Entre estes tantos golpes que você estudou, por que o de 2022 não deu certo? E como a prisão de hoje ajuda a entender isso?
É difícil saber, só no futuro vamos entender de verdade. Existe a informação de que a maioria dos oficiais do Alto Comando não concordou com a iniciativa golpista.
Mas é uma coisa complicada, porque se você não concorda, é porque sabe que existe um plano. E se você sabe, a pergunta que fica é: por que você não denunciou?
Já não há dúvida de que existiu uma tentativa de golpe. Agora precisamos saber se essa denúncia não aconteceu por motivação democrática ou pragmática.
A PF diz que Braga Netto entregou dinheiro em caixas de vinho para os "kids pretos" como parte do golpe. O que isso diz sobre o funcionamento subterrâneo do poder militar?
O planejamento de um golpe é sempre uma coisa encoberta, sigilosa. São planos mirabolantes, que frequentemente os civis ridicularizam se não derem certos. Mas, quando um golpe é bem sucedido, ninguém se lembra que começou como uma coisa exótica, amalucada.
Todo golpe no Brasil começa com uma ação ousada, atrevida, porque precisa deste fator inusitado —afinal vai se depor um presidente.
Como os militares se protegem historicamente em casos de golpes fracassados? E como você vê os movimentos agora?
Isso depende de cada caso. O que vemos hoje é que o Ministro da Defesa [José Múcio] e o Comandante do Exército [Tomás Paiva] tentam "separar o CPF do CNPJ". Ou seja: identificar separadamente quem agiu para caracterizar que o Exército não estaria envolvido.
É uma estratégia, mas ainda não conseguimos saber se foi uma iniciativa tão isolada. O número de militares envolvidos é muito grande, e alguns estavam no topo do poder, no Planalto.

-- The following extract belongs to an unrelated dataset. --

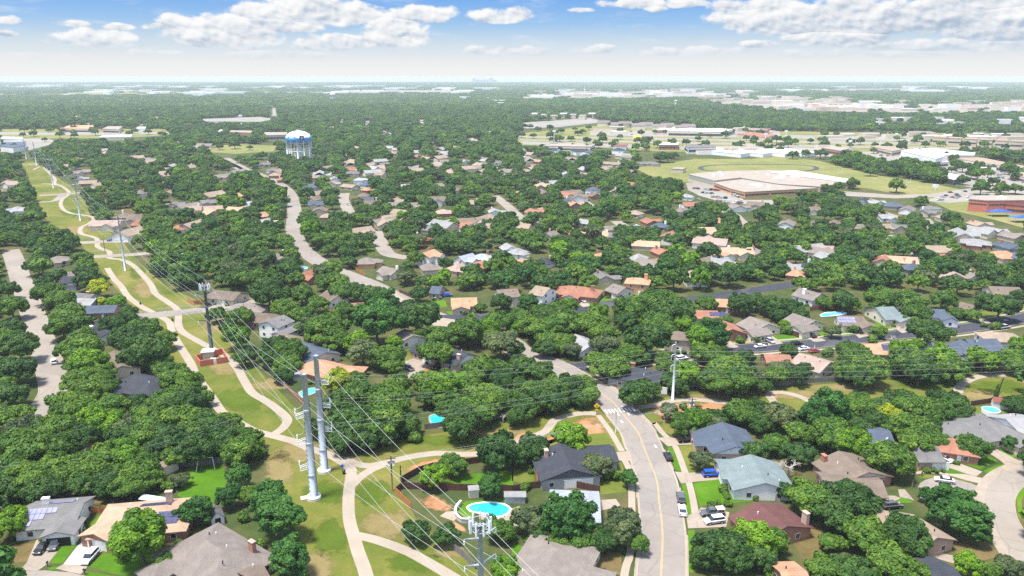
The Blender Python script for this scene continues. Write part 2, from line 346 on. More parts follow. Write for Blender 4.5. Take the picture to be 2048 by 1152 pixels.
M_LAWN = groundmat('lawn_bright', [(.3, (0.036, 0.099, 0.005)), (.5, (0.066, 0.158, 0.008)), (.72, (0.132, 0.205, 0.020))], .06, .35, 3)
M_LAWN2 = groundmat('lawn_dry', [(.3, (0.056, 0.086, 0.013)), (.5, (0.112, 0.139, 0.023)), (.72, (0.211, 0.172, 0.053))], .07, .4, 3)
M_BROWN = groundmat('lawn_brown', [(.3, (0.066, 0.066, 0.020)), (.5, (0.145, 0.109, 0.046)), (.72, (0.218, 0.145, 0.079))], .08, .4, 3)
M_DIRT = groundmat('orange_dirt', [(.3, (0.224, 0.106, 0.043)), (.5, (0.343, 0.185, 0.092)), (.72, (0.396, 0.271, 0.172))], .09, .5, 3)
M_DIRT, M_BROWNR, M_WORN = ragged('dirt_ragged', M_DIRT), ragged('brown_ragged', M_BROWN), None
M_FIELD = groundmat('field_grass', [(.3, (0.106, 0.132, 0.036)), (.5, (0.178, 0.185, 0.059)), (.7, (0.277, 0.224, 0.112))], .018, .09, .5)
M_PATH = groundmat('path_concrete', [(.3, (0.284, 0.238, 0.187)), (.6, (0.341, 0.295, 0.238)), (.8, (0.375, 0.329, 0.278))], .15, .9, 4)
def worn(k, v, c):
    vo = k.n.new('ShaderNodeTexVoronoi'); vo.feature = 'DISTANCE_TO_EDGE'; vo.inputs['Scale'].default_value = .11
    wv = k.n.new('ShaderNodeVectorMath'); k.l.new(v, wv.inputs[0]); k.l.new(k.noise(v, .25, 3, .6, col=True), wv.inputs[1]); k.l.new(wv.outputs[0], vo.inputs['Vector'])
    line = k.m('SUBTRACT', 1.0, k.smooth(vo.outputs['Distance'], .004, .022)); c = k.mix(k.m('MULTIPLY', line, .26), c, (.10, .095, .09))
    v2 = k.n.new('ShaderNodeTexVoronoi'); v2.inputs['Scale'].default_value = .07; k.l.new(v, v2.inputs['Vector']); x, y, z = k.sep(v2.outputs['Color'])
    c = k.mix(k.m('MULTIPLY', k.m('GREATER_THAN', x, .80), .22), c, (.16, .155, .15)); return k.mix(k.m('MULTIPLY', k.smooth(k.noise(v, 1.1, 4, .7), .60, .74), .30), c, (.13, .125, .12))
M_ROAD = groundmat('road_surface', [(.3, (0.205, 0.181, 0.160)), (.5, (0.252, 0.223, 0.199)), (.7, (0.295, 0.264, 0.232))], .05, .5, 5, extra=worn)
M_ROADL = groundmat('street_concrete', [(.3, (0.227, 0.198, 0.170)), (.5, (0.271, 0.237, 0.203)), (.7, (0.308, 0.274, 0.237))], .05, .5, 5, extra=worn)
M_ASPH = groundmat('street_asphalt', [(.3, (0.033, 0.036, 0.050)), (.5, (0.050, 0.053, 0.069)), (.7, (0.066, 0.069, 0.086))], .05, .5, 5, extra=worn)
M_DRIVE = groundmat('drive_concrete', [(.3, (0.249, 0.205, 0.159)), (.5, (0.312, 0.261, 0.210)), (.7, (0.358, 0.312, 0.261))], .2, .9, 5, extra=worn)
M_DRIVEW = groundmat('drive_white', [(.3, (0.341, 0.352, 0.363)), (.6, (0.397, 0.408, 0.415)), (.8, (0.426, 0.432, 0.437))], .2, .9, 5)
M_LOT = groundmat('lot_concrete', [(.3, (0.205, 0.187, 0.164)), (.5, (0.255, 0.238, 0.210)), (.7, (0.306, 0.284, 0.255))], .02, .1, .6)
M_PAINTY = pmat('paint_yellow', (.55, .38, .14), .7, .12, 3); M_PAINTW = pmat('paint_road_white', (.72, .71, .69), .7, .12, 3)
mb = MB(); mb.poly([(-14000, -120), (14000, -120), (14000, 15500), (-14000, 15500)], 0.0); tag(mb.build('ground', M_GROUND), kind='structure')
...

Vamos ver se essa versão se sustenta. No caso do Braga Netto eu imagino que não haverá reação negativa das Forças Armadas, porque minha impressão é de que já estava precificado.
Mas dizer que Braga Netto, General Heleno, Mauro Cid e outros agiram isoladamente, e não como instituição, tenho cautela em relação a isso.
Até porque o que acontece em todos os golpes, que deram certo e errado, é sempre essa uma iniciativa pontual, que causa espanto, e eventualmente há uma adesão.
E aí voltamos à questão de o Alto Comando não ter denunciado, tendo este histórico de que os golpes funcionam se alastrando desta forma.
Exatamente. Esse é o aspecto que eu acho mais grave: o indício de que o Alto Comando sabia do planejamento golpista. Para a nossa sorte, a maioria dos membros não concordou, mas, para o nosso azar, não houve denúncia.
Se essas pessoas souberam e não falaram, deveriam ter sido presas ou denunciadas. Essa prevaricação é importante e infelizmente não está no radar. Mas, do ponto de vista histórico, indica uma perpetuação do golpismo.